Transcribe exactly the span of lines that begins the records and ends with the line holding "from mathutils import Vector, Matrix", both boundary lines included.

* Start Recorded data *

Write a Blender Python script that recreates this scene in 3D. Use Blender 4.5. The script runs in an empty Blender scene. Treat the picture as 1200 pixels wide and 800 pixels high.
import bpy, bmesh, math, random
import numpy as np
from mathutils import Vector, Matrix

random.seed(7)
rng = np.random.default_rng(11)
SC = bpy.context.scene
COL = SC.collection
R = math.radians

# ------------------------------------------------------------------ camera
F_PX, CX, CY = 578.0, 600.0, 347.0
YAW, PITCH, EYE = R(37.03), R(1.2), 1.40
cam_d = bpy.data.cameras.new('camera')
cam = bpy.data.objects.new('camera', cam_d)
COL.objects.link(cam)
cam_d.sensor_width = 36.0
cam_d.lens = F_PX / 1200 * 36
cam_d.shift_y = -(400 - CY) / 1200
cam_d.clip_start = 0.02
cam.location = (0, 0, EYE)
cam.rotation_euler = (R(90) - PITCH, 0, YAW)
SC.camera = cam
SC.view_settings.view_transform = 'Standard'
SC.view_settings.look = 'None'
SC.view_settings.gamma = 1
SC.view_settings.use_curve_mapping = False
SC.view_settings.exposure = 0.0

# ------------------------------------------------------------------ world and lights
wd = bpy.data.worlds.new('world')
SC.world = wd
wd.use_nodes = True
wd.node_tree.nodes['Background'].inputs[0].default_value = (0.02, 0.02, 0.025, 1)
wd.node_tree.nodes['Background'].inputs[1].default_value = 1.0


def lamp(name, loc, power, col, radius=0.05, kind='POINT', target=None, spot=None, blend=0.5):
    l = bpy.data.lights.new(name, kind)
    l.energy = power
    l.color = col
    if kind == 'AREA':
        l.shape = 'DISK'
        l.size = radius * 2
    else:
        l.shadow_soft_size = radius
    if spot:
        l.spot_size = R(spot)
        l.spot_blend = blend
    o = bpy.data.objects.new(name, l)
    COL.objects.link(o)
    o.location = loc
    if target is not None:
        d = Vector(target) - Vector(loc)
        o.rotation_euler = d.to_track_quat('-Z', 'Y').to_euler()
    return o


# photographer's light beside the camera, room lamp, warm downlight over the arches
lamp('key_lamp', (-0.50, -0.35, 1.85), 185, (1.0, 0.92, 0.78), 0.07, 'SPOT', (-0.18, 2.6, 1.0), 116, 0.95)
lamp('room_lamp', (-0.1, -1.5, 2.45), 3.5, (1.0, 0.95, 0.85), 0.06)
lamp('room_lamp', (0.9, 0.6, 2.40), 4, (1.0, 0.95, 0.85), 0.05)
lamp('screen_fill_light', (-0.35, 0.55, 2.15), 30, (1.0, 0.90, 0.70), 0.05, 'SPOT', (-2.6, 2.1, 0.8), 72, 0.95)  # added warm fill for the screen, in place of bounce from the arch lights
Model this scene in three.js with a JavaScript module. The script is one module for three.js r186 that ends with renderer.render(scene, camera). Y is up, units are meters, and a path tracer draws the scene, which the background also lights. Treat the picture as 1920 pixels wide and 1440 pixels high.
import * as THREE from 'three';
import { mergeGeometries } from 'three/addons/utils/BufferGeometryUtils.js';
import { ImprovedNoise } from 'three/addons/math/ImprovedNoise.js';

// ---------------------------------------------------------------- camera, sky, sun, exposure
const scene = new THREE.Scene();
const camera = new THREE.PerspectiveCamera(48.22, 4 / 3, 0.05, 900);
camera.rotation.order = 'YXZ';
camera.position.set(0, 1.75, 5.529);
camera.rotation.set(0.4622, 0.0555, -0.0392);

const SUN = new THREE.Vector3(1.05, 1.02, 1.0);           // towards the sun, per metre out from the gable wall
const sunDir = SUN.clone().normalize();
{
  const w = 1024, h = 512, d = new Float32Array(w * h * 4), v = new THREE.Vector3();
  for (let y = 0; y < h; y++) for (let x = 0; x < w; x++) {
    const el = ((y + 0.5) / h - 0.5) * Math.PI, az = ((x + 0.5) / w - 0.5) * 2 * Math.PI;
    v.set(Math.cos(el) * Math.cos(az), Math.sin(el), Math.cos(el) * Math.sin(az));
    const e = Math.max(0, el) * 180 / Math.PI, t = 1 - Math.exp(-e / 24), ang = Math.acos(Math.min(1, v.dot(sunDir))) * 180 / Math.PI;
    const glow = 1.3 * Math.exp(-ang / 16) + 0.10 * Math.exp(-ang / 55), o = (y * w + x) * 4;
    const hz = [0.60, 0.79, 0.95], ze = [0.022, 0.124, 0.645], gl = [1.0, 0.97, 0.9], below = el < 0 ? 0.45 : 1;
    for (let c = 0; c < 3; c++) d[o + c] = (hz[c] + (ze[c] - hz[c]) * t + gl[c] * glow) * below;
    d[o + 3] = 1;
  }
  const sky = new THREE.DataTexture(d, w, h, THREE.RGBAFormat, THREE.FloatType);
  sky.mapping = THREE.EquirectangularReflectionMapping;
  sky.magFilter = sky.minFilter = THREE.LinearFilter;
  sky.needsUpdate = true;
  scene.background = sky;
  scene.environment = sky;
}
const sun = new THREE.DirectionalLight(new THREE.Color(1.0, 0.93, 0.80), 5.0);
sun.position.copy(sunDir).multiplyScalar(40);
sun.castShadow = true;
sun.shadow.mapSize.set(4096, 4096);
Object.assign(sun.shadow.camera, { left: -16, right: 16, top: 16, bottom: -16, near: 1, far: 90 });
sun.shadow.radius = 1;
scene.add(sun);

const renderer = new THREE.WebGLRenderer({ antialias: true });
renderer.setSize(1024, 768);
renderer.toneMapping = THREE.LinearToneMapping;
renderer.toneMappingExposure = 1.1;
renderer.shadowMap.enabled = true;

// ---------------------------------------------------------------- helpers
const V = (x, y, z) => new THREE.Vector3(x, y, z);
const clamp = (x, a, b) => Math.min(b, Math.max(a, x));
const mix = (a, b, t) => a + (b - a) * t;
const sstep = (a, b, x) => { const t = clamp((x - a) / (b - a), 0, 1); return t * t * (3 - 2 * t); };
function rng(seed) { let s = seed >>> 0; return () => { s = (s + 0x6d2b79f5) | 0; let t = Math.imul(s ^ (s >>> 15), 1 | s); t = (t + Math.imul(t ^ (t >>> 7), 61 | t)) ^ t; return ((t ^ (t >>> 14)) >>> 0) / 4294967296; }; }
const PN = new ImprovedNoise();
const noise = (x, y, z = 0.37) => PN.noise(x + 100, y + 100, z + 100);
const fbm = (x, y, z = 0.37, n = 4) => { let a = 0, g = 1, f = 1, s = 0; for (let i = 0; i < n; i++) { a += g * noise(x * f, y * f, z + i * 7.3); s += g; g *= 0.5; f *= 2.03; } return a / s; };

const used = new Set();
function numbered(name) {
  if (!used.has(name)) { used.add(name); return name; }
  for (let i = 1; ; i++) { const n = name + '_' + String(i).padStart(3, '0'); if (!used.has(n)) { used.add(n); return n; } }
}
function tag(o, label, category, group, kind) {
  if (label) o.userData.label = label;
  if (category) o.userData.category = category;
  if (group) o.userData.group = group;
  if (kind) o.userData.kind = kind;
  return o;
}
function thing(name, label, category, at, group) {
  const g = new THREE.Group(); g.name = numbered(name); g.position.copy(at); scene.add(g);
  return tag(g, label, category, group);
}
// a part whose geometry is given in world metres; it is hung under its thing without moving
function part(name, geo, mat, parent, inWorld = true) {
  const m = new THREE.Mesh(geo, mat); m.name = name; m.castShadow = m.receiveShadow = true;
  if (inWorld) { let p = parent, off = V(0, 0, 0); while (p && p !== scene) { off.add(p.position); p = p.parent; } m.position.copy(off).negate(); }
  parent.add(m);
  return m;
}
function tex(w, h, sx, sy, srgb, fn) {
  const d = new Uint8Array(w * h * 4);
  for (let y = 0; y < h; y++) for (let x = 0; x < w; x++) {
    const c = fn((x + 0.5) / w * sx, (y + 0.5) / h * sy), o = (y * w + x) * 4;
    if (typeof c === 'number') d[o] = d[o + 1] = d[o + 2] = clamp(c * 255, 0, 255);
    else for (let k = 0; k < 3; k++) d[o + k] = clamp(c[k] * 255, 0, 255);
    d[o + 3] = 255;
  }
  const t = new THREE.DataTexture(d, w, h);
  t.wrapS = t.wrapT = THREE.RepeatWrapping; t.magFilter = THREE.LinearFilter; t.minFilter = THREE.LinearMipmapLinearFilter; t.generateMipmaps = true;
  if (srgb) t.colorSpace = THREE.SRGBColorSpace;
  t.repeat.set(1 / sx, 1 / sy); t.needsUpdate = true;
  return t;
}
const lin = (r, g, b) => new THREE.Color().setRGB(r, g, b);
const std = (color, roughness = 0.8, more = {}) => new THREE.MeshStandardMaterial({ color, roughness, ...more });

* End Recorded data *

__Answer to this exercise__:
Write a Blender Python script that recreates this scene in 3D. Use Blender 4.5. The script runs in an empty Blender scene. Treat the picture as 1200 pixels wide and 800 pixels high.
import bpy, bmesh, math, random
import numpy as np
from mathutils import Vector, Matrix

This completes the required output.